When officials at P.S. 123, an ordinary neighborhood school in Harlem, were forced to call the police this month to keep a charter school from taking over its classrooms, I was reminded how charter schools make it harder for neighborhood schools to succeed.

Some time ago, I visited P.S. 42 in the Bronx, just a block away from a charter school, the Carl C. Icahn Charter School. Both schools serve poor children, and neither school has an entrance exam. However, the charter school gets children whose parents know enough to sign up for a lottery in April – and who know in the spring where they will be living in the fall. The neighborhood school gets lots of children from nearby homeless shelters, who come and go during the year.

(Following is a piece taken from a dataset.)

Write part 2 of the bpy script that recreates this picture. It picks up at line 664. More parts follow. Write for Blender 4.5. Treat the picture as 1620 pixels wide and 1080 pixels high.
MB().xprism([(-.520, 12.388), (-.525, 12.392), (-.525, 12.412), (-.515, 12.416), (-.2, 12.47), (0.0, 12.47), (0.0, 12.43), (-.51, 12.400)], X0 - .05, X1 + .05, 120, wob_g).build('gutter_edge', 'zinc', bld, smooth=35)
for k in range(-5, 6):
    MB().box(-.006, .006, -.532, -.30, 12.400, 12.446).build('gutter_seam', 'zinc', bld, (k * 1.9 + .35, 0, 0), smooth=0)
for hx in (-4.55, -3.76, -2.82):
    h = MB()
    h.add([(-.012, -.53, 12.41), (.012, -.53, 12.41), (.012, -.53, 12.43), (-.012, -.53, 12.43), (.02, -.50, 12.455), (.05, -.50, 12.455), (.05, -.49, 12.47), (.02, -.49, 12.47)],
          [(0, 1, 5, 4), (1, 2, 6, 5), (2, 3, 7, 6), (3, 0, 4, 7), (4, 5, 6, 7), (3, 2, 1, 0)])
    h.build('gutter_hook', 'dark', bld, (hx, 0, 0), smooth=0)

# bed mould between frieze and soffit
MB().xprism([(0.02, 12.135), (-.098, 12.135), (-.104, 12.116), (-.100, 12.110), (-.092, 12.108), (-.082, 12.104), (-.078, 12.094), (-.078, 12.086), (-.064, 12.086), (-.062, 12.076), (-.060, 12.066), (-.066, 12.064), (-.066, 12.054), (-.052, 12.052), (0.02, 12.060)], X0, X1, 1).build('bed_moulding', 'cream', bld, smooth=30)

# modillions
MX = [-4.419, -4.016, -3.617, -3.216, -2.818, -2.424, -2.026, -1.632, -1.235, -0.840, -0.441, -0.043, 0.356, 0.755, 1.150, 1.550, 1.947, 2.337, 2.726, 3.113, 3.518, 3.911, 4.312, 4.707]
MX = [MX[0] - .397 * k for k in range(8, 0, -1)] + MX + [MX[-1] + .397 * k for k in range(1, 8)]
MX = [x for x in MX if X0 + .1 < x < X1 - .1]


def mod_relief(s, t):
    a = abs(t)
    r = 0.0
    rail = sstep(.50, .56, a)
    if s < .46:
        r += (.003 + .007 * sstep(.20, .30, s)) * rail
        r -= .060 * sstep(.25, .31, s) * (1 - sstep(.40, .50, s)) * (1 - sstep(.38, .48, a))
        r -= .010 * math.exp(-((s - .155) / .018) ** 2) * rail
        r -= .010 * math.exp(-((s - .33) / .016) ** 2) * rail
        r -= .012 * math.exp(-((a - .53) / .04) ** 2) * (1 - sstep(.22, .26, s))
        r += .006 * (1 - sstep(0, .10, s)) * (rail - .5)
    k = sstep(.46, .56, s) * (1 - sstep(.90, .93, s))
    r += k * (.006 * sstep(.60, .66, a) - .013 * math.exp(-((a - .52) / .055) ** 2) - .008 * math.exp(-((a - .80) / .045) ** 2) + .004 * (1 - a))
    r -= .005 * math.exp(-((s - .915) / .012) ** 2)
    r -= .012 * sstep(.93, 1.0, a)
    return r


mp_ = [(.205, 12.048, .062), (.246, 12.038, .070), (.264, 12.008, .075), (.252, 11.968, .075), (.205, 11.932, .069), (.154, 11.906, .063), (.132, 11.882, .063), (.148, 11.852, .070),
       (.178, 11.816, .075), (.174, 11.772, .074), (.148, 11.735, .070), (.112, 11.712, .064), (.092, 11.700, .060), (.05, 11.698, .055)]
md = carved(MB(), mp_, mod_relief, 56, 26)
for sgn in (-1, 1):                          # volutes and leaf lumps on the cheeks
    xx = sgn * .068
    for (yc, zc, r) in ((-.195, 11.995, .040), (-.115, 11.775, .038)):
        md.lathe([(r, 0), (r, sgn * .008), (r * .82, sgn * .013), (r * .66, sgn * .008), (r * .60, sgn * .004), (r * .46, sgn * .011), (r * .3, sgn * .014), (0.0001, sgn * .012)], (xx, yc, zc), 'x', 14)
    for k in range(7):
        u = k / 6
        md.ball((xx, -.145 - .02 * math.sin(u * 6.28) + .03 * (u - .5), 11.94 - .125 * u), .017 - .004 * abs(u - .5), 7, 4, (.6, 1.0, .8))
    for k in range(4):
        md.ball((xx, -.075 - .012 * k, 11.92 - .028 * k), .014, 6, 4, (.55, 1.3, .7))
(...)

The charter school has a majority of African-American children, most of whom speak English at home. P.S. 42 has a majority of Latino children, many of whom speak only Spanish. Teachers say children who can’t meet the academic or behavioral requirements of the charter school are encouraged to leave and wind up at P.S. 42, which has a large number of children receiving special education services. Despite these challenges, P.S. 42 received an “A” on its latest school report card. Still, teachers say their job would be a lot easier if all the schools in the neighborhood took their fair share of the most needy and vulnerable kids.

P.S. 123 in Harlem – where the skirmish over space broke out — is a fairly successful school that benefits from strong leadership, an active parent body, and support from a number of elected officials. When the Harlem Success Academy II, a charter school that shares the P.S. 123 building, hired movers to remove furniture from several P.S. 123 classrooms so the charter school could expand, teachers occupied the classrooms and halted the takeover, as reported in the New York Daily News. A Department of Education spokeswoman says there was a misunderstanding and the charter school was ordered to stop.

In poor neighborhoods with terrible local schools, charters may serve as an escape for some children whose parents can navigate the admissions process, much as “gifted and talented” programs serve middle class parents who want to escape what they consider inadequate local schools. But what we need is a strategy to improve schools for all children – not an escape for a few.